Dyrektor Kieleckiego Parku Technologicznego, Justyna Lichosik, zapewnia jednak, że miejskie władze nie zamierzają zrezygnować z planowanej inwestycji. Datowanie realizacji projektu zależy jednak od możliwości uzyskania dofinansowania z Unii Europejskiej. Rozważane są dwie opcje wsparcia – program operacyjny Fundusze dla Świętokrzyskiego lub KPO.
Lichosik informuje, że zakres przedsięwzięcia nie uległ zmianie i istnieje aktualne pozwolenie na budowę. Wskazuje również, iż od 2019 roku dokonano korekty kosztorysu, co skutkuje obecnym szacunkowym kosztem biurowca na poziomie do 140 milionów złotych – taka kwota została zgłoszona i zapisana w programie Fundusze dla Świętokrzyskiego. Wcześniej wartość inwestycji była oceniana na 85 mln zł. Środki przesunięte w budżecie wynoszące ponad 16 mln zł, są związane z faktem, iż nabór wniosków do unijnego programu nie został jeszcze ogłoszony.
Radni miasta Kielce jednak sceptycznie patrzą na dotychczasowe działania w tej sprawie. Piotr Kisiel z klubu Prawa i Sprawiedliwości sugeruje, że należy przemyśleć sens dalszej realizacji projektu inkubatora, zwłaszcza że do tej pory nie podjęto żadnych konkretnych działań poza przygotowaniem dokumentacji projektowej. Na podobnym stanowisku jest Kamil Suchański, przewodniczący klubu Bezpartyjni i Niezależni, który uważa, że prezydent Bogdan Wenta powinien określić czy i kiedy inwestycja zostanie przeprowadzona.

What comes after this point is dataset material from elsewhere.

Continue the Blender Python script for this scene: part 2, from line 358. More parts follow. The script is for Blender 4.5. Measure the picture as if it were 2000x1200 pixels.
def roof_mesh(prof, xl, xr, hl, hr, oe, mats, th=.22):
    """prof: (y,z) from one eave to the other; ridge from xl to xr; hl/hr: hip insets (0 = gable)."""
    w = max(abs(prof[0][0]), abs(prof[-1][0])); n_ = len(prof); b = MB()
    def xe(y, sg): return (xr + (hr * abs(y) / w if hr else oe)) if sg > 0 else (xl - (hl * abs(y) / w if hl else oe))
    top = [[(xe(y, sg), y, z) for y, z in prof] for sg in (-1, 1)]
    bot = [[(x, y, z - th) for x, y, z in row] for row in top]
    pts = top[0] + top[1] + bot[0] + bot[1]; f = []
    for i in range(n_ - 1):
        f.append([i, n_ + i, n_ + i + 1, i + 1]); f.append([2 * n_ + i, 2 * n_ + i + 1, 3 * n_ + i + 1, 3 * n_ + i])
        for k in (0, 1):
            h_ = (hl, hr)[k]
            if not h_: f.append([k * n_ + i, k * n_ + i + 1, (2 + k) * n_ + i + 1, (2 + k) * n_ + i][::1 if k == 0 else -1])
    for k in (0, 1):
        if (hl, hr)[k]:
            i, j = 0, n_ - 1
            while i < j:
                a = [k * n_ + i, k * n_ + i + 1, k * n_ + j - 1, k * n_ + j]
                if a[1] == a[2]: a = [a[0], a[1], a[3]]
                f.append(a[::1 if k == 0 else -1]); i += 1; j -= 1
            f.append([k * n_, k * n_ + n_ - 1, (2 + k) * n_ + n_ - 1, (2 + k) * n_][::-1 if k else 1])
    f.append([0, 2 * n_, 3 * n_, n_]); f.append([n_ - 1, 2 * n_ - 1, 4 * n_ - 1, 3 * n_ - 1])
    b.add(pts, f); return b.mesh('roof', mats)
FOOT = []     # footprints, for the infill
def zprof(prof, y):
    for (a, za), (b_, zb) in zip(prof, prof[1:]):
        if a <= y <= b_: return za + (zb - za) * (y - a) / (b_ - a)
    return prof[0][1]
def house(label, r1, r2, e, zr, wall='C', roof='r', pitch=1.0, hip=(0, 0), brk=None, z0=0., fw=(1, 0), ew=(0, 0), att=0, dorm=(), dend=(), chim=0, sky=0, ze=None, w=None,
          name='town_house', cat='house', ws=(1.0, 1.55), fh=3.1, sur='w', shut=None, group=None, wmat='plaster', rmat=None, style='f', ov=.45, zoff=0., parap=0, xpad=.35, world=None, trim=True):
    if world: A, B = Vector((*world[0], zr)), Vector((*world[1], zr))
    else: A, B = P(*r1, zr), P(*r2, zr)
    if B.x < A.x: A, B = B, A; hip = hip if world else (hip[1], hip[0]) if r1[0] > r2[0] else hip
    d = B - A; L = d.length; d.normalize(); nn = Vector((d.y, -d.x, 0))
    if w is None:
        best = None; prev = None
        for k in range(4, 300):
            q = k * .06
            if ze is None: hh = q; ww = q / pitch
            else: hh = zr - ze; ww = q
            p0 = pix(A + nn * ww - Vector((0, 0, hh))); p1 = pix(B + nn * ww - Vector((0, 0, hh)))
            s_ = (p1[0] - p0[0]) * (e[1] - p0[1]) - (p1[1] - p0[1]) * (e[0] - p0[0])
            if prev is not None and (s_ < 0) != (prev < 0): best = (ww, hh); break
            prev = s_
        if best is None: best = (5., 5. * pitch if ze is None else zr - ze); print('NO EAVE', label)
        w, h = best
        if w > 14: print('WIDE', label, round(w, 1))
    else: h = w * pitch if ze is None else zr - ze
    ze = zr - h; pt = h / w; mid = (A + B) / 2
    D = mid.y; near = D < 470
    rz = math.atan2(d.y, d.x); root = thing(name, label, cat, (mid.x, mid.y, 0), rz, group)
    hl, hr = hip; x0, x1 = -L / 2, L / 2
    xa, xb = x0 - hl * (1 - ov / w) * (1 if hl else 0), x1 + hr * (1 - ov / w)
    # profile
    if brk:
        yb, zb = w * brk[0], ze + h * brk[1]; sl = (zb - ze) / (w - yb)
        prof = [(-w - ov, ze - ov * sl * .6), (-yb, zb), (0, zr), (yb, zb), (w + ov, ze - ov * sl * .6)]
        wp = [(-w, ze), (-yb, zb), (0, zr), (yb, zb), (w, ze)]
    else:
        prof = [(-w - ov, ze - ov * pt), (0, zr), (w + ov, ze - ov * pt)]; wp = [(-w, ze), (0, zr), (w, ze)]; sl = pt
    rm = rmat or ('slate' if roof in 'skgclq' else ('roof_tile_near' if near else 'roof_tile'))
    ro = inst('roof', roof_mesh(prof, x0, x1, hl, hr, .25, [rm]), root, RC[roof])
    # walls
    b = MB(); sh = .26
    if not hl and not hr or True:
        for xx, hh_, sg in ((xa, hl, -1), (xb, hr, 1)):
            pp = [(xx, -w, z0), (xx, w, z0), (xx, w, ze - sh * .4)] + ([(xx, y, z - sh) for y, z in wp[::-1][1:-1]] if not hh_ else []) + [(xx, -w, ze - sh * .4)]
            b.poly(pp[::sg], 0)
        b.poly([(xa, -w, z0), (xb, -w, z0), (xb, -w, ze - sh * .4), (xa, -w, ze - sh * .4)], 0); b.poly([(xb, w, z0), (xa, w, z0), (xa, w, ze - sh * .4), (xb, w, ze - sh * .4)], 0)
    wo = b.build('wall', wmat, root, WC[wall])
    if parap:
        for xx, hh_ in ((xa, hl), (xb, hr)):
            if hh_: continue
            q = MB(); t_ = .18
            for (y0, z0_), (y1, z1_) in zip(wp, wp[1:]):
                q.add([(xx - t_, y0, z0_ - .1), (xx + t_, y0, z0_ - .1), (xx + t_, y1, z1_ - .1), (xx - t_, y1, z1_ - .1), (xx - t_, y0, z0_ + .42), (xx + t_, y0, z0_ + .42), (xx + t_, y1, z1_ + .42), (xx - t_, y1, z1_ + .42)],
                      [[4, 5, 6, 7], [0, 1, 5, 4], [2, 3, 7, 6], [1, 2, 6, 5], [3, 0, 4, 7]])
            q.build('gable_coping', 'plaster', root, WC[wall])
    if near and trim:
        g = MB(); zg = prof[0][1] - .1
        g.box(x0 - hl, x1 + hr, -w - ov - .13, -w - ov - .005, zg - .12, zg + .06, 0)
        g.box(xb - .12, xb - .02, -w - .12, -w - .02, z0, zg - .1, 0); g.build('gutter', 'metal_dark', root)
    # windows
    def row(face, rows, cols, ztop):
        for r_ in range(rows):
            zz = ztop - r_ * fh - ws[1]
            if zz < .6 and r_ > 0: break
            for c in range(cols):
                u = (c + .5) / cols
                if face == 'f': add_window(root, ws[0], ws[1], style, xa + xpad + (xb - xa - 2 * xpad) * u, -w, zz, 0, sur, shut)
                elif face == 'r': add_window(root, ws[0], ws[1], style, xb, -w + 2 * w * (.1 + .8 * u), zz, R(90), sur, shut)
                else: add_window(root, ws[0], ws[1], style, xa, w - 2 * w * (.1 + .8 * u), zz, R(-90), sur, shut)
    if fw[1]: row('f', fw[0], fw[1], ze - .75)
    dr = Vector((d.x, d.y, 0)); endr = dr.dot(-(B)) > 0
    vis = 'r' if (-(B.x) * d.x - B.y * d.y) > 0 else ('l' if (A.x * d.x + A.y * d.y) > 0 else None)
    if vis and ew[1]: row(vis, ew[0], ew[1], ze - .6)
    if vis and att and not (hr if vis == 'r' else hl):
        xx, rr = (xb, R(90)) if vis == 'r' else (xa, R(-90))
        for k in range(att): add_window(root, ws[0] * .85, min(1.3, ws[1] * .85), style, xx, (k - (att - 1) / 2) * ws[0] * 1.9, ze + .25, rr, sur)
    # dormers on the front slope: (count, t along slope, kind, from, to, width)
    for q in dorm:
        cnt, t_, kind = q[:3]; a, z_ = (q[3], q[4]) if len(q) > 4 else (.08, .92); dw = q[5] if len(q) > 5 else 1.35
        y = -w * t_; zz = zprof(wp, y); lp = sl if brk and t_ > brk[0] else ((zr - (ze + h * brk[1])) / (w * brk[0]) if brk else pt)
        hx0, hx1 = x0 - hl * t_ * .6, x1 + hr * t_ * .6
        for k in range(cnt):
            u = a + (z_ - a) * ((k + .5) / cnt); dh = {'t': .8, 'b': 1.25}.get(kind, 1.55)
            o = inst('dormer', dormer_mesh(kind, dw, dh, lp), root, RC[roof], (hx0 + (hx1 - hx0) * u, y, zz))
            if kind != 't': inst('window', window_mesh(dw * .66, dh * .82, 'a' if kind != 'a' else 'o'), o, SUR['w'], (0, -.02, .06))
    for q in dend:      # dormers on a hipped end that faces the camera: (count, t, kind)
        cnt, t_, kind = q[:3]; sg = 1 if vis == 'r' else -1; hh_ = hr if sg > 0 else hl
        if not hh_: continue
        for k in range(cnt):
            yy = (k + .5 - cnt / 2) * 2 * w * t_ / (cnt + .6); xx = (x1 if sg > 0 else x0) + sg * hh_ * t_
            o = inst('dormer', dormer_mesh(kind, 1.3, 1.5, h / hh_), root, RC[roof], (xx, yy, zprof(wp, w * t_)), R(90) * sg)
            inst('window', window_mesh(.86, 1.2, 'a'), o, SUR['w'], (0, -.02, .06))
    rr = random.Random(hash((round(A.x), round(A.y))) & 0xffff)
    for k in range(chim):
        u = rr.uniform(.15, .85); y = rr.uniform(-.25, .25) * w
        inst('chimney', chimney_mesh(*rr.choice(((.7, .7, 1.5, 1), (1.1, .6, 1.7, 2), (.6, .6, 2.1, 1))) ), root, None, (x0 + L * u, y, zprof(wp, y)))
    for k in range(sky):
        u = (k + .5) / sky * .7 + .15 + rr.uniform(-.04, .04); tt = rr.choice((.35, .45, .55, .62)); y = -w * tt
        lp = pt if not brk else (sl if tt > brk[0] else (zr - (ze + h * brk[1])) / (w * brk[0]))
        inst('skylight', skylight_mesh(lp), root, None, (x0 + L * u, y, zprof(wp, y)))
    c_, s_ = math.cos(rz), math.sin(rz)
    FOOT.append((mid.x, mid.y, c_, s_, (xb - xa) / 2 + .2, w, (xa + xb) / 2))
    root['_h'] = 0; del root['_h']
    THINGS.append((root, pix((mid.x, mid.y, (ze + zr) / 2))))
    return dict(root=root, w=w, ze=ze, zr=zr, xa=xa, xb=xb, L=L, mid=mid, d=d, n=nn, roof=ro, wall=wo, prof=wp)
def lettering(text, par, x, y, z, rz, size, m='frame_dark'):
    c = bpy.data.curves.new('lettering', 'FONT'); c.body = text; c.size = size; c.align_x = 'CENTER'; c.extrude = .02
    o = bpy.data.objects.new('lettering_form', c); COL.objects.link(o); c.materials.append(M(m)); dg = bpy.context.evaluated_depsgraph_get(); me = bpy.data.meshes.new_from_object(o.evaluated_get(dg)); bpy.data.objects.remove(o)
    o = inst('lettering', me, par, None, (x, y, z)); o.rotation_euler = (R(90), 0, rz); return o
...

W programie operacyjnym dla województwa świętokrzyskiego przeznaczono 140 mln zł na realizację inwestycji. Decyzję o przekazaniu środków do Kielc podejmie Komisja Europejska. Justyna Lichosik jest przekonana, że w przypadku uzyskania dofinansowania i pomyślnego rozstrzygnięcia przetargu, budowa biurowca California mogłaby rozpocząć się natychmiastowo. Całość inwestycji miałaby potrwać nie dłużej niż dwa lata.